TYLERTON -- The aroma hits as soon as the screen door to the Drum Point Market swings closed. It wafts up from behind the ice cream cooler, near the cracker packs and stacked boxes of Jell-O, filling up the garage-sized general store in this remote Smith Island town.
The regulars - hardened watermen, tourists who keep coming back - know that smell. Those are Mary Ada Marshall's crab cakes in the deep fryer, and they might just be the best in the world.
In a place where crab is king and every island lady has her own closely guarded recipe, that claim is no small boast. But from the crab shanties lining the wooden docks to the homey living room in Tylerton's lone bed and breakfast, the story is the same: If Mary Ada's crab cakes aren't the best, they come pretty darn close.
"I'm pretty much a connoisseur of crab cakes, and you'll find none better," says Bobby Smith, a boat captain who grew up on the island and estimates that he's tried 300 types of crab cakes in his lifetime. "And the best part about it is that it's made with crab meat caught in the area, not that foreign mess you get anywhere else."
The lure of Marshall's crab cake has brought people to the island just for lunch - a trip that includes a drive to Crisfield and then an hour's ferry ride over choppy Tangier Sound to the most isolated of Smith Island's three villages. It has gotten the 59-year-old island native a tour of the White House at Christmas and a visit to the upper reaches of the State Department. And it has helped keep afloat a small country store that is the lifeblood of an island struggling daily against rising tides and falling crab harvests.
Marshall began making these crab cakes about 12 years ago, when her oldest son, Duke, bought the land and, with his brother Kevin, built the Drum Point Market.

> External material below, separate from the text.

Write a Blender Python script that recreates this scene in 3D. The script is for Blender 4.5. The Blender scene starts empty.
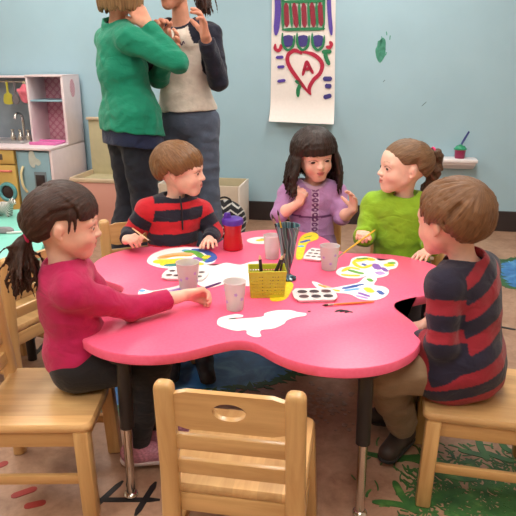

The island had lost its store the year before and Duke, an insurance agent who lives in Crisfield, wanted a product to bring in visitors as well as islanders. Nothing says Smith Island like a crab cake, molded with meat picked by the island ladies from crabs caught by the island men.
There was only one problem: Mary Ada Marshall is allergic to crab meat.
She'd discovered her seafood allergy a few years before Duke opened the market, when a piece of shrimp sent her into anaphylactic shock and she nearly died before reaching the mainland. When she recovered, she knew she'd never be able to eat crab cakes again.